Thursday 11 February 2010

Present: IHT: Tony Key, Ken Waite, Sarah Kelsey, Simon Thompson and Colin Varney.

TACT: Paul Saunders (Barclays Wealth), Michael Coulshed (HSBC Trust Co) and Nick Dimmock (Nat West).

Q1 s.178/179 IHTA 1984 –(i) There appears to be an element of misunderstanding, which appears to be encouraged by IHTM34211, that relief under s.178/179 IHTA is limited only to those situations identified in that paragraph, or that some other purpose test exists. The legislation does not provide for any such restriction. It would be useful to clarify this point and, perhaps update the IHT Manual to ensure a consistent understanding. 

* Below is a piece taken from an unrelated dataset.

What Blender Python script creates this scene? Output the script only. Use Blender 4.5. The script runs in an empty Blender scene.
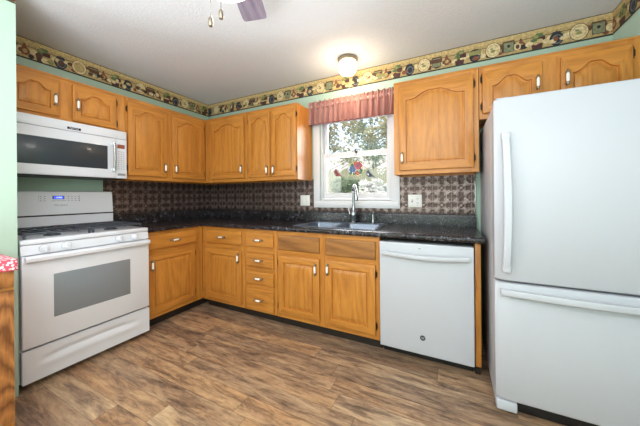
import bpy, bmesh, math, random
from mathutils import Vector, Matrix
from math import pi, sin, cos, radians as R
random.seed(7)
SC = bpy.context.scene
COL = SC.collection

# ------------------------------------------------------------ camera, world, sun, area lights, exposure
cam = bpy.data.cameras.new('camera'); cam_o = bpy.data.objects.new('camera', cam); COL.objects.link(cam_o)
cam.sensor_width = 36; cam.lens = 263.26/640*36; cam.shift_y = -17.07/640; cam.clip_start = .02
cam_o.matrix_world = Matrix.Translation((3.0156, -2.5666, 1.1869)) @ Matrix.Rotation(.4663, 4, 'Z') @ Matrix.Rotation(pi/2, 4, 'X') @ Matrix.Rotation(-.008, 4, 'Z')
SC.camera = cam_o

world = bpy.data.worlds.new('sky'); SC.world = world; world.use_nodes = True
wn = world.node_tree.nodes; wl = world.node_tree.links
sky = wn.new('ShaderNodeTexSky'); sky.sky_type = 'NISHITA'; sky.sun_disc = False
sky.sun_elevation = R(38); sky.sun_rotation = R(200); sky.air_density = 1.0; sky.dust_density = 3.0
hz = wn.new('ShaderNodeMix'); hz.data_type = 'RGBA'; hz.inputs[0].default_value = .6; hz.inputs[7].default_value = (2.6, 2.7, 2.8, 1)
wl.new(sky.outputs[0], hz.inputs[6]); wl.new(hz.outputs[2], wn['Background'].inputs[0]); wn['Background'].inputs[1].default_value = .5

def light(kind, name, loc, rot, energy, color=(1, 1, 1), size=1, size_y=None, spread=None):
    l = bpy.data.lights.new(name, kind); l.energy = energy; l.color = color
    if kind == 'AREA':
        l.size = size
        if size_y: l.shape = 'RECTANGLE'; l.size_y = size_y
        if spread: l.spread = spread
    elif kind == 'SUN': l.angle = R(3)
    else: l.shadow_soft_size = size
    o = bpy.data.objects.new(name, l); COL.objects.link(o); o.location = loc; o.rotation_euler = rot
    return o
light('SUN', 'sun', (0, -6, 9), (R(48), 0, R(-20)), 3.2, (1, .95, .87))
# added fill lamps around the camera, with no real window or bounce behind them
light('AREA', 'added_rear_fill', (2.3, -4.9, 1.85), (R(76), 0, R(3)), 26, (.96, .98, 1), 2.8, 2.0)  # added fill for the fronts facing the camera; the wall there is closed
light('AREA', 'added_top_fill', (2.6, -3.3, 2.40), (R(16), 0, R(15)), 32, (1, .965, .96), 1.8, 1.2)  # added soft top fill, hung just under the ceiling
light('AREA', 'added_side_fill', (3.96, -3.2, 1.9), (R(72), 0, R(90)), 33, (1, .97, .97), 1.7, .9)  # added fill that brightens the range front; no window on this wall
light('AREA', 'added_left_fill', (.15, -3.6, 1.5), (R(88), 0, R(-90)), 42, (.95, .97, 1), 1.6, 1.5)  # invented source, added to lighten the refrigerator side
light('AREA', 'added_up_fill', (2.6, -3.8, .5), (R(184), 0, 0), 138, (.84, .93, 1), 2.4, 1.6)  # added upward lamp that brightens the ceiling
light('AREA', 'window_daylight', (2.12, .135, 1.6), (R(-80), 0, 0), 26, (.93, .97, 1), .66, .75)
SC.view_settings.view_transform = 'Standard'; SC.view_settings.look = 'None'
SC.view_settings.exposure = 0.0; SC.view_settings.gamma = 1; SC.view_settings.use_curve_mapping = False
SC.cycles.use_denoising = True
SC.cycles.max_bounces = 8; SC.cycles.caustics_reflective = False; SC.cycles.caustics_refractive = False
SC.cycles.sample_clamp_indirect = 4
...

A1(i): The essential point is whether the sales were made by the appropriate person or not. Sales made during the normal administration of the estate will be made by the appropriate person; however, once the administrators reach the point where they are holding assets as bare trustees for the beneficiaries, any sales would be at the behest of the beneficiary and therefore not by the appropriate person. The words at IHTM34211 were intended to be examples of the former situation; but not limited to the circumstances described. The words are probably in the wrong place and the IHT Manual will be changed so the point is made on a more appropriate place in the Manual.

Q1(ii): Where unit linked investment bonds are held by the deceased, relief has been allowed where a loss has arisen on the realisation of those bonds. The use of unit linked bonds is reducing, in favour of bonds linked to track a particular index (e.g. the FT 100). As with unit linked bonds, the redemption value of these bonds can vary after death depending on “Market movements”. Going forward, can relief be allowed on losses on realisation of such bonds?